In una simile prospettiva, diventa chiaro perché il modello della Repubblica viene detto realizzabile solo qualora i filosofi regnassero, o quelli che ora si dicono re e sovrani cominciassero a fare filosofia (473d ss.). Se il disegno di Platone fosse un progetto di ingegneria sociale prodotto da un asociale contemplativo, l’uso dei filosofi come esecutori sarebbe inutile, se non controproducente. Disponiamo di uno schema socio-istituzionale, di una tecnologia di produzione e manipolazione del consenso, di un piano eugenetico: per mettere in atto e successivamente amministrare tutto questo, basterebbe una schiera di funzionari di partito. Ma il Socrate della Repubblica richiede, come condizioni di possibilità dell’attuazione del suo progetto, che la dynamis (potenza) politica e l’amore per la sapienza (philosophia) concorrano, e che vengano invece esclusi coloro che ora tendono separatamente a ciascuno dei due ambiti. Questo significa che il progetto istituzionale non è autosufficiente: esso, per esistere e per sussistere, non deve essere semplicemente messo in atto e istituzionalizzato, ma ha bisogno della lexis. Ha bisogno, come viene detto successivamente in 497c-d, che nella città ci sia qualcosa il quale mantenga lo stesso logos avuto dal legislatore nel porre le leggi. Una città filosofica non è semplicemente una città fondata in modo filosofico, proprio perché in essa deve venir conservato lo stesso logos con il quale era stata costruita. Il logos è la parola o il discorso con il quale viene espresso un pensiero: mantenere il logos non è conservare pedissequamente un modello, bensì tener viva la conversazione, il pensiero e l’amore che li ha ispirati.

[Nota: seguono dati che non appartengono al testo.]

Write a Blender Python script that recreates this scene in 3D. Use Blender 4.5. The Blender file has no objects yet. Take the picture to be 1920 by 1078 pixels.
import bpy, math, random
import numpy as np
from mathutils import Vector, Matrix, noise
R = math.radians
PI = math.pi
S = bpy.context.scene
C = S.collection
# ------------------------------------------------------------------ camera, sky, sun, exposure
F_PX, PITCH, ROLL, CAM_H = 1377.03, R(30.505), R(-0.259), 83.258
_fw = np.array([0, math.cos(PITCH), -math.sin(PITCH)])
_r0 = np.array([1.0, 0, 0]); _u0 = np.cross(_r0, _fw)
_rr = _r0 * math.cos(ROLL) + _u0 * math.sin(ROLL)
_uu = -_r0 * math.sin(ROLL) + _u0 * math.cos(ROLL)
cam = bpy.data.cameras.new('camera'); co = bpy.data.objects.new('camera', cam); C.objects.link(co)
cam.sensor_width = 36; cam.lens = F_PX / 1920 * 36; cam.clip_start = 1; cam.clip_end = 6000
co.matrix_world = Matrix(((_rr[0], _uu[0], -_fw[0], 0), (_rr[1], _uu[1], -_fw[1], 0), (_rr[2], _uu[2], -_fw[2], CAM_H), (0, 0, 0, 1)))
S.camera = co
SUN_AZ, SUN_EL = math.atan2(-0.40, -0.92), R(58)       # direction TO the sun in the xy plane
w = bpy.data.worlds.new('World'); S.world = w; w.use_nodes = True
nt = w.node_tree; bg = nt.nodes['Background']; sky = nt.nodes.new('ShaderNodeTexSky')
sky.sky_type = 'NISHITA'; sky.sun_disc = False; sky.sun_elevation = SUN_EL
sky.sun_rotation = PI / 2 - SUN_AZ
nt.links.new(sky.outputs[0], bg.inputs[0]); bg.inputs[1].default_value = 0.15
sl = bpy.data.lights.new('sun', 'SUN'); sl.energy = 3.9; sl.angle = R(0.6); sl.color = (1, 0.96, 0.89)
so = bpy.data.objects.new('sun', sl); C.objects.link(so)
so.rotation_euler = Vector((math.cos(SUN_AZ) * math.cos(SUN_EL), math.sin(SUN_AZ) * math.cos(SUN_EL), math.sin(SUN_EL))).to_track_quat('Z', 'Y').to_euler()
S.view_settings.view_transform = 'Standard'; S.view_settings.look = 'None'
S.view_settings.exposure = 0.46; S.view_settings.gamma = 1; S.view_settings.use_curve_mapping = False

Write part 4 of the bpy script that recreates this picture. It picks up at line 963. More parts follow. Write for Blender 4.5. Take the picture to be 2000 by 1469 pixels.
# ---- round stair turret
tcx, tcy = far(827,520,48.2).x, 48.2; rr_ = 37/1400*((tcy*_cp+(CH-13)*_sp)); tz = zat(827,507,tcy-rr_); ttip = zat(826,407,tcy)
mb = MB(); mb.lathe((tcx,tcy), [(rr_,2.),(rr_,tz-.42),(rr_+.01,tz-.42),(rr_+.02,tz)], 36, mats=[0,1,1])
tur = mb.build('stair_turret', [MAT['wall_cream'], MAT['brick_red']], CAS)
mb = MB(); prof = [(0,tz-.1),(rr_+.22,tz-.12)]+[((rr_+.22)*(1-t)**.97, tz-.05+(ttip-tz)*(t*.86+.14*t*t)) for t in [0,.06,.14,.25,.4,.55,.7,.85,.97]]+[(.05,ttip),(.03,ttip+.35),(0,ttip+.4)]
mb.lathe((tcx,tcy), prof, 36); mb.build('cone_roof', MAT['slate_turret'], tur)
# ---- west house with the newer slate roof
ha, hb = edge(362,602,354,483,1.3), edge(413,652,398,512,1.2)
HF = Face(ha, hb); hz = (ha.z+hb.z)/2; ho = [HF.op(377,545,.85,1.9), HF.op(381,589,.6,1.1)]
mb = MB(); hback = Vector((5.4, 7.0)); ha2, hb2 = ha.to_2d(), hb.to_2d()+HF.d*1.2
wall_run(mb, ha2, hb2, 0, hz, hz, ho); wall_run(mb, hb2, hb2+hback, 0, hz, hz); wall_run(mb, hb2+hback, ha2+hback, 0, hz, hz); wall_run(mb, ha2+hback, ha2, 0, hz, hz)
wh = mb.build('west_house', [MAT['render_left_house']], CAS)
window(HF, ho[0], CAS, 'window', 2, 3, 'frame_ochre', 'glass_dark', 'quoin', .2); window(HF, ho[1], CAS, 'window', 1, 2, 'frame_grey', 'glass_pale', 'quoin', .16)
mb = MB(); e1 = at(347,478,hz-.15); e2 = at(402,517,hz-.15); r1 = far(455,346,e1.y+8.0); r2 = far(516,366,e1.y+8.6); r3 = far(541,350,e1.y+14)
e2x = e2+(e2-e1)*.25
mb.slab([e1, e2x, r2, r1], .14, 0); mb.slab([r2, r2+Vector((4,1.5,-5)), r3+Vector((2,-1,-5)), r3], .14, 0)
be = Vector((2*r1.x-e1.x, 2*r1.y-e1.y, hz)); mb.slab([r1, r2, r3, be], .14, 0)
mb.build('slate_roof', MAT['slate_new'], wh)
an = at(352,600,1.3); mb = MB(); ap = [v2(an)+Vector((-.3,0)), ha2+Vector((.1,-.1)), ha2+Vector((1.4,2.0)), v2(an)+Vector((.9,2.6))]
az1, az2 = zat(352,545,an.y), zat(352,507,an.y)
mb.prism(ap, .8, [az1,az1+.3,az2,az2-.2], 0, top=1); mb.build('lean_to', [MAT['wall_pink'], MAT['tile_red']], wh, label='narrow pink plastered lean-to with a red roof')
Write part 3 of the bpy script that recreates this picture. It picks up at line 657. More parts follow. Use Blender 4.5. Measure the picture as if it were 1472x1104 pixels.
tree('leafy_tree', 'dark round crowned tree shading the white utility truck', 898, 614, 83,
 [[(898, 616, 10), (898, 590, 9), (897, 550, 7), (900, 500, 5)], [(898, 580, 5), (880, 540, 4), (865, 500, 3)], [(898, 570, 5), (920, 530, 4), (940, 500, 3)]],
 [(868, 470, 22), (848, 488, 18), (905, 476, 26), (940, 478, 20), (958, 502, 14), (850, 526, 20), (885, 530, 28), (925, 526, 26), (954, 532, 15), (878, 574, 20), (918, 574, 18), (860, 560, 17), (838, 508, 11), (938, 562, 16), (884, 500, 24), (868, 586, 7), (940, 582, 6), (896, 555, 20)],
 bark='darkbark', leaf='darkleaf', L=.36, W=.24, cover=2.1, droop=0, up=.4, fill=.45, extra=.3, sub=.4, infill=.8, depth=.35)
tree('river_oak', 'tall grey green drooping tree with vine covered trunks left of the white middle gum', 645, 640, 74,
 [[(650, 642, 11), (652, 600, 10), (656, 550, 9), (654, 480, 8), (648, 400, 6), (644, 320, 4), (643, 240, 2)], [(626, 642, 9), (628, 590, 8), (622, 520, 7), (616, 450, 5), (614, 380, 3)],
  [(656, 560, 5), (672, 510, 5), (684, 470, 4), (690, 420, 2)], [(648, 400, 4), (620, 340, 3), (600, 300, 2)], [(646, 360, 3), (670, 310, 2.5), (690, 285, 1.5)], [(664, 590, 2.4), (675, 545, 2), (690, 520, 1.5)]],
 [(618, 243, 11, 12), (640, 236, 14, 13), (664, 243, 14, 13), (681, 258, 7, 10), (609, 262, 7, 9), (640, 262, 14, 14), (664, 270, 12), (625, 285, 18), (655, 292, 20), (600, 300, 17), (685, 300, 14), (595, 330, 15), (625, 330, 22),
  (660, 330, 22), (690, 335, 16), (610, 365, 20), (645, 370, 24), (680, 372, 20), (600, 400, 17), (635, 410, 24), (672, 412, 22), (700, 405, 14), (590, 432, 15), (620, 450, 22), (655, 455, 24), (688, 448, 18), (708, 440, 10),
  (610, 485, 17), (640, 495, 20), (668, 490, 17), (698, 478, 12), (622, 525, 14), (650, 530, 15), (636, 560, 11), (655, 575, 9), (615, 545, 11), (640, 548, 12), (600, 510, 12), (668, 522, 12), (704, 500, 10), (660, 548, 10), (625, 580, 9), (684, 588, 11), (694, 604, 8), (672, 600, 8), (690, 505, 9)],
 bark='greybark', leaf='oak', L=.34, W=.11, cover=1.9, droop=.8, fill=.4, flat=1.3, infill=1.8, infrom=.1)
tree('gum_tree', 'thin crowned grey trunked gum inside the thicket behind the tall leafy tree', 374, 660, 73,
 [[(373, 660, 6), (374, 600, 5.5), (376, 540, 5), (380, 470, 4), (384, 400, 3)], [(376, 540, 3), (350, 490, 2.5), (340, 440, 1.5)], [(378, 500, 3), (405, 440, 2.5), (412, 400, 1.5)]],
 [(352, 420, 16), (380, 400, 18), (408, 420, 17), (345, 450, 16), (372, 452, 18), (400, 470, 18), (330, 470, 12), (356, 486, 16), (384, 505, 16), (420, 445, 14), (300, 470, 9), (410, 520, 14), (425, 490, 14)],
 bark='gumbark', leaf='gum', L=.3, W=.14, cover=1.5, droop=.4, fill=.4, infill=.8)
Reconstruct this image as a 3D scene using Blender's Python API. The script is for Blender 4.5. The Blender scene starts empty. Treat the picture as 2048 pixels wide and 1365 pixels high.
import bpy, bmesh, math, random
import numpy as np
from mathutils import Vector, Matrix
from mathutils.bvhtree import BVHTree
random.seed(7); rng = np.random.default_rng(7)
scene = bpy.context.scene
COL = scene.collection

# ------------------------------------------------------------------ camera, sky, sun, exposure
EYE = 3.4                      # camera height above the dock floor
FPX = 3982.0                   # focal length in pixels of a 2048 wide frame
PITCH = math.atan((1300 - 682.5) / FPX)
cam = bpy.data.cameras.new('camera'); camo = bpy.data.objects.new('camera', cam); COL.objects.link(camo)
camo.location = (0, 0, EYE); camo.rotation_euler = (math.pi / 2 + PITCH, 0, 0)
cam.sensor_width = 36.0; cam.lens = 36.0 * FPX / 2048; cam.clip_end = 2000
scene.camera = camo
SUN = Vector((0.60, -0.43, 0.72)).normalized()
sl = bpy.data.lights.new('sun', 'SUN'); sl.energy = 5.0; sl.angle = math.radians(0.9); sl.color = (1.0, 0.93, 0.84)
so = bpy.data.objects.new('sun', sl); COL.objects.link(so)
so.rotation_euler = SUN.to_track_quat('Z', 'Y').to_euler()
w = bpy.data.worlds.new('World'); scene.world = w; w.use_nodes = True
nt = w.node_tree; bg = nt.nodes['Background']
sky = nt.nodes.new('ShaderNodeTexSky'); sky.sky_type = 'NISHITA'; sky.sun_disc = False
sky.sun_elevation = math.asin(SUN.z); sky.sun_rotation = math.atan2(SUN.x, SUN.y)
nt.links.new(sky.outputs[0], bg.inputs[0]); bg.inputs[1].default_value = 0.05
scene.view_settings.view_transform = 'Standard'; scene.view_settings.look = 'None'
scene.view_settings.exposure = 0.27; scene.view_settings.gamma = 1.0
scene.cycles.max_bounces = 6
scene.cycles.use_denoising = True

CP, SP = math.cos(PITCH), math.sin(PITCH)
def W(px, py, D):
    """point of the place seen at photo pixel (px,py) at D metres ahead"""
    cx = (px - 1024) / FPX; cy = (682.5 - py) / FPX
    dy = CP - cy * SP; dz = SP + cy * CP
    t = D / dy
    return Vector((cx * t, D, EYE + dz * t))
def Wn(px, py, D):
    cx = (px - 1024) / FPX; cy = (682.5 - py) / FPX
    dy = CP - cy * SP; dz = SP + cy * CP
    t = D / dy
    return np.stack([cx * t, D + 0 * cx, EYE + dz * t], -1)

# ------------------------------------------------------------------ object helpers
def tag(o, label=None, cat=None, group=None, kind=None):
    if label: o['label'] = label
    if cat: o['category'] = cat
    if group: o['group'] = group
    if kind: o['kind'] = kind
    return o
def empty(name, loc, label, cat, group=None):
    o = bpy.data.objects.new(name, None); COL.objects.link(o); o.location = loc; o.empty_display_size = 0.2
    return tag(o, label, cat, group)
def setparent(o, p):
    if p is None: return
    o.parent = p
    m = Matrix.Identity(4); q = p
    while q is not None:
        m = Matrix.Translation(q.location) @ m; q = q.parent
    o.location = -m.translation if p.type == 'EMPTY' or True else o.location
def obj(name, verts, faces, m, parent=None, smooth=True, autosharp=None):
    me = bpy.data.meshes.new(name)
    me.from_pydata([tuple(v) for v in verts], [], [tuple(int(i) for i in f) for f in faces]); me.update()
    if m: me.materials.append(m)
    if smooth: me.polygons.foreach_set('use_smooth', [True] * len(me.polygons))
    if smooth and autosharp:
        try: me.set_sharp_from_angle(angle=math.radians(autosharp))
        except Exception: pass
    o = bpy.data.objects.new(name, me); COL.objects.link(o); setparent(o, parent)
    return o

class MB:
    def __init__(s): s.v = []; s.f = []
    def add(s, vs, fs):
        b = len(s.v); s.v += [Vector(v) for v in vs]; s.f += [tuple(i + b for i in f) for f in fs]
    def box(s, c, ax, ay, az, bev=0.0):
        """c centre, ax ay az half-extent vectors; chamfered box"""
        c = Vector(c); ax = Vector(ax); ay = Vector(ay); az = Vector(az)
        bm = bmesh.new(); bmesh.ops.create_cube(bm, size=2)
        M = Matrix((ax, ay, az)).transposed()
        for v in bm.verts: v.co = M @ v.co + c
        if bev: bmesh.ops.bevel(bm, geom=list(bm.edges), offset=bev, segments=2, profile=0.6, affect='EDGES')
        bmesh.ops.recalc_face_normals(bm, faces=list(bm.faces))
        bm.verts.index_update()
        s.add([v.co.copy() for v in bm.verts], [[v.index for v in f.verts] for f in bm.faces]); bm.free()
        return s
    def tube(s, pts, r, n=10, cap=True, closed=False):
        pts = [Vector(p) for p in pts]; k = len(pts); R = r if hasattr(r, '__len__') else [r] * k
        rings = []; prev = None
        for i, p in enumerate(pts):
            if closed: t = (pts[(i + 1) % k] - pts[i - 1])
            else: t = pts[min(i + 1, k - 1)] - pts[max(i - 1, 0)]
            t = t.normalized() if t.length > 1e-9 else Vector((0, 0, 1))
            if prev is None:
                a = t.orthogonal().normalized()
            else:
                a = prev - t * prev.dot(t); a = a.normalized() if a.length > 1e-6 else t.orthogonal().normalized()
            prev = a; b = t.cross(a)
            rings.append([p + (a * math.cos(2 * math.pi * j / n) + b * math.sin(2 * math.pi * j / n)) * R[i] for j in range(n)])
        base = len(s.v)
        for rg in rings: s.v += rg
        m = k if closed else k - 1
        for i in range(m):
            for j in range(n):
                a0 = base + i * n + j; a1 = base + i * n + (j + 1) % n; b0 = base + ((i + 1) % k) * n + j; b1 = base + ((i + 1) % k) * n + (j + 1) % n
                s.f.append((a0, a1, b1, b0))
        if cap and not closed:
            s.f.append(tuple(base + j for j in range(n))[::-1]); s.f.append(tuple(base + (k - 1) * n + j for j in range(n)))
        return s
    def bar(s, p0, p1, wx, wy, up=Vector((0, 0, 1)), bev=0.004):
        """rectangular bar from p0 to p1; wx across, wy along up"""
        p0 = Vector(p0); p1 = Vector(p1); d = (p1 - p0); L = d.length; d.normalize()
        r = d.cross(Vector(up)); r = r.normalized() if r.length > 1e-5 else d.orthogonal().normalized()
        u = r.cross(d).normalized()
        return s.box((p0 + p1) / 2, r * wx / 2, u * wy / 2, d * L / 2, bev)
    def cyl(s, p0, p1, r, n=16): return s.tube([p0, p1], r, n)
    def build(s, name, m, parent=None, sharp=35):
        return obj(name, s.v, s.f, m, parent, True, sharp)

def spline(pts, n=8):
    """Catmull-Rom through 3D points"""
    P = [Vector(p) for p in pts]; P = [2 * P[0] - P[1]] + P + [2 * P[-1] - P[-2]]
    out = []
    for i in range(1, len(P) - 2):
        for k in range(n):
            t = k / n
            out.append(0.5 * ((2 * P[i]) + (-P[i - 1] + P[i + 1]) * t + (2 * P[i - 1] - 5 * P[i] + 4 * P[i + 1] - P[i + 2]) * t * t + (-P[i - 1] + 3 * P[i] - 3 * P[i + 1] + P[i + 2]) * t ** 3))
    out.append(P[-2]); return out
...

In altri termini, a Platone non interessa tanto produrre un ordine politico, quanto fare della filosofia una politica, anche a prezzo di assimilare ad essa la città intera. L’amore per la conoscenza è sovrapersonale, comunitario e indefinitamente aperto; in quanto tale, esso è un problema per la politica. Kant, distinguendo prudentemente fra uso pubblico e uso privato della ragione, in epoca prerivoluzionaria, e prendendo per se stesso la parola, in epoca rivoluzionaria, ha dato una soluzione moderna alla questione della politica della conoscenza. La sua distinzione permette di tener libera la conoscenza della politica di potenza, statuale, e di lasciarle lo spazio per fare la sua propria politica, comunicativa e culturale. Questa soluzione non poteva essere pensata nel mondo della polis, che intendeva la comunità politica come una comunità totale: Platone non può evitare di percorrere la strada dell’assimilazione fra filosofia e politica - 41 una strada, del resto, quasi obbligata, quando qualsiasi tipo di potere pretende di inglobare in sé la libertà del sapere.

Bibliografia e URL rilevanti

Platone. La Repubblica 471b-474b.



[ 41 ] In questo senso, Hegel, quando nota che in Platone tutti valgono soltanto in quanto allgemeine Menschen o esseri umani in generale, coglie un punto importante (Vorlesungen über die Geschichte der Philosophie, II, Werke in zwanzig Bänden, p. 124).